According to the Department of Justice, a federal jury in Tennessee convicted a Tennessee man of attempting to provide material support to ISIS.
Benjamin Carpenter, 31, of Knoxville, was found guilty of terrorism on Thursday after an eight-day trial. Carpenter, also known as Abu Hamza, faces up to 20 years in prison and a lifetime of supervised release.
According to testimony produced at trial, Carpenter was the leader of Ahlut-Tawhid Publications, an international organisation of pro-ISIS supporters dedicated to translating, manufacturing, and distributing ISIS propaganda worldwide.
“For years, Carpenter, using his alias ‘Abu Hamza,’ published a large body of ISIS media, including his weekly newsletter ‘From Dabiq to Rome,’ a periodical that, among other things, celebrated the deaths of American soldiers, glorified suicide bomber, and called for open war against the United States and its Western allies,” the Department wrote in a press release.

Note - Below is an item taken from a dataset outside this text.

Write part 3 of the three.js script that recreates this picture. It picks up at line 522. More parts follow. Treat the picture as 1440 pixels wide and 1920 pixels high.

“In 2020 and 2021, Carpenter contacted an individual he believed to be affiliated with ISIS’s central media bureau and provided translation services for a project intended to relaunch Al-Hayat Media Center, ISIS’s official foreign-language media arm,” the release continued.
Carpenter was detained on March 24, 2021, following a federal grand jury indictment accusing him of intending to provide material assistance and resources to ISIS, a designated foreign terrorist organisation.
Carpenter’s sentence will be handed down at a later date.